Porém, há uma nova e mais importante maneira de pensar sobre essas mudanças: se aprendemos alguma coisa nos últimos dois anos foi que os usuários mobile agora entendem a privacidade como uma causa legítima. Isso significa que, em tecnologia, proteger a privacidade equivale a se proteger contra violações de segurança: sim, construir com foco em privacidade geralmente dá mais trabalho e pode parecer mais “difícil”, mas é um requisito não negociável.
Preocupações com privacidade não são algo passageiro e encontrar formas de equilibrar essas necessidades com uma atribuição responsável é um fator chave para o futuro. A Apple pode até ter dado o primeiro passo com o iOS 14 —passo esse que acelerou as mudanças para todo mundo – mas esse cenário já está mudando há anos.
O Privacy Sandbox vai impactar a inserção de links, além dos canais próprios e orgânicos?
Até o momento, não há nenhuma indicação de que as mudanças terão algum impacto na estrutura de links (incluindo deep linking) ou na mensuração de canais próprios e orgânicos. Na verdade, algumas mudanças (como a funcionalidade de auto-atualização que virá com o SDK Runtime) pode ser bastante útil para permitir que a Branch identifique e resolva novos casos de exceção, até mais rápido e com menos trabalho para a sua equipe.
O que vai acontecer agora?
Até o momento, a reação ao Privacy Sandbox no Android no setor de mobile industry está sendo estranhamente quieta, especialmente se comparada ao caos do iOS 14. É possível que isso seja reflexo de uma exaustão com o andamento das mudanças recentes do ecossistema, ou simplesmente o preço esperado de que alguma coisa inevitavelmente aconteceria no Android.

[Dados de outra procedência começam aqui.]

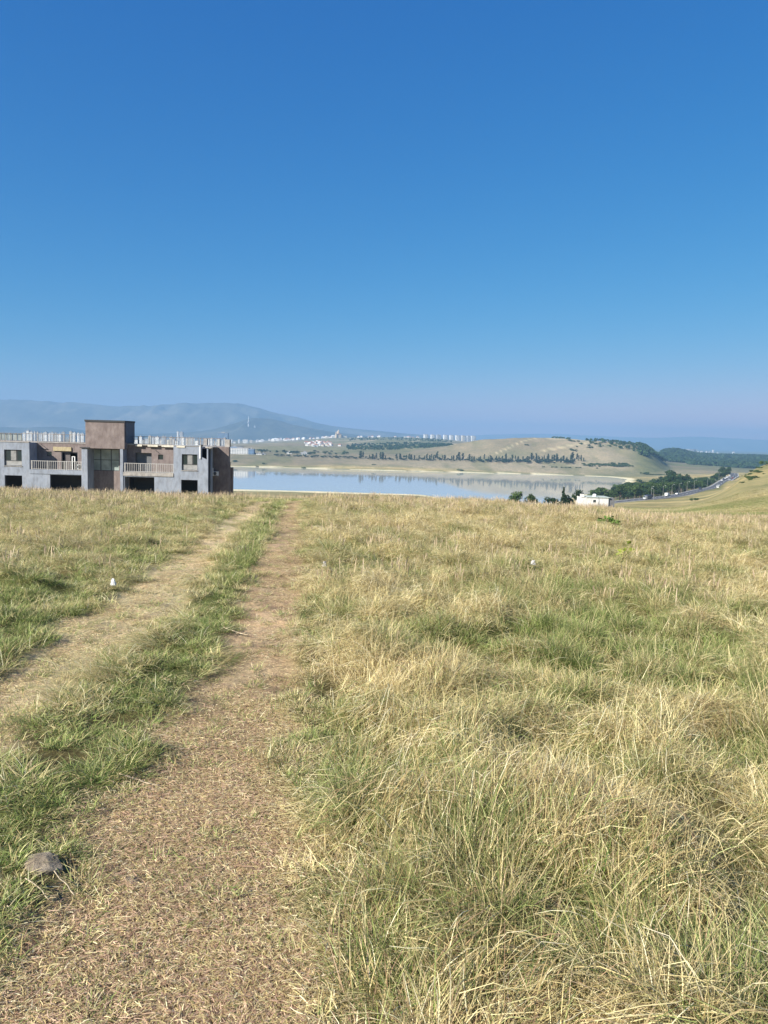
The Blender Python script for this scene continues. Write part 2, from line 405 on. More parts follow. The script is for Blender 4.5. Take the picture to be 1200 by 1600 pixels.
def ground_material():
    m, n, l, b = new_mat('ground')
    a = n.new('ShaderNodeAttribute'); a.attribute_name = 'Col'
    g = n.new('ShaderNodeNewGeometry').outputs['Position']
    n1 = noise(n, l, 38, 6, 0.7, g); n2 = noise(n, l, 3.0, 5, 0.65, g); n3 = noise(n, l, 0.22, 6, 0.7, g); n4 = noise(n, l, 0.03, 6, 0.75, g)
    c = a.outputs['Color']
    c = mixc(n, l, 1.0, c, ramp(n, l, n1, [(0.32, (0.62, 0.60, 0.56)), (0.66, (1.32, 1.30, 1.22))]), 'MULTIPLY')
    c = mixc(n, l, 1.0, c, ramp(n, l, n2, [(0.3, (0.78, 0.80, 0.78)), (0.7, (1.2, 1.17, 1.12))]), 'MULTIPLY')
    c = mixc(n, l, 1.0, c, ramp(n, l, n3, [(0.32, (0.74, 0.80, 0.74)), (0.66, (1.2, 1.15, 1.1))]), 'MULTIPLY')
    c = mixc(n, l, 1.0, c, ramp(n, l, n4, [(0.32, (0.76, 0.82, 0.76)), (0.66, (1.18, 1.13, 1.1))]), 'MULTIPLY')
    l.new(c, b.inputs['Base Color']); b.inputs['Roughness'].default_value = 1.0; b.inputs['Specular IOR Level'].default_value = 0.1
    bp = n.new('ShaderNodeBump'); bp.inputs['Strength'].default_value = 0.7; bp.inputs['Distance'].default_value = 0.02
    l.new(n1, bp.inputs['Height'])
    bp2 = n.new('ShaderNodeBump'); bp2.inputs['Strength'].default_value = 0.5; bp2.inputs['Distance'].default_value = 0.6
    l.new(n3, bp2.inputs['Height']); l.new(bp.outputs[0], bp2.inputs['Normal']); l.new(bp2.outputs[0], b.inputs['Normal'])
    return m
M_ground = ground_material()
gme = bpy.data.meshes.new('ground')
allF = np.concatenate([Q.ravel(), cen[:, :3].ravel()])
gme.vertices.add(len(V)); gme.vertices.foreach_set('co', V.astype(np.float32).ravel())
gme.loops.add(len(allF)); gme.loops.foreach_set('vertex_index', allF.astype(np.int32))
gme.polygons.add(len(Q) + NA)
gme.polygons.foreach_set('loop_start', np.concatenate([np.arange(len(Q)) * 4, len(Q) * 4 + np.arange(NA) * 3]).astype(np.int32))
gme.polygons.foreach_set('use_smooth', np.ones(len(Q) + NA, dtype=bool))
gme.materials.append(M_ground); gme.update(); gme.validate()
ca = gme.color_attributes.new('Col', 'FLOAT_COLOR', 'POINT')
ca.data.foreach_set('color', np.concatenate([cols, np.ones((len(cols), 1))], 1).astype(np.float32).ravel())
tag(link('ground', gme), 'dry grassland sloping down to the lake', kind='structure')

# ------------------------------------------------------------------ water
m, n, l, b = new_mat('lake_water')
b.inputs['Base Color'].default_value = (0.44, 0.45, 0.41, 1); b.inputs['Roughness'].default_value = 0.05; b.inputs['IOR'].default_value = 1.33
g = n.new('ShaderNodeNewGeometry').outputs['Position']
bp = n.new('ShaderNodeBump'); bp.inputs['Strength'].default_value = 0.004; bp.inputs['Distance'].default_value = 0.3
l.new(noise(n, l, 0.25, 3, 0.5, g), bp.inputs['Height']); l.new(bp.outputs[0], b.inputs['Normal'])
M_water = m
w = MB(); w.poly([(-3000, 450, -60), (430, 450, -60), (560, 900, -60), (560, 1720, -60), (-3000, 1720, -60)], [(0, 1, 2, 3, 4)])
tag(w.build('lake', M_water), 'still blue grey lake below the field', kind='structure')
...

Na Branch, nós já temos diversas equipes decifrando tudo sobre o projeto Privacy Sandbox e vamos trabalhar junto com a Google nos próximos meses para incorporá-lo à nossa plataforma. Graças a uma comunicação colaborativa e ao calendário estendido que a Google ofereceu, não esperamos maiores disrupções e, nas próximas semanas, vamos compartilhar mais informações.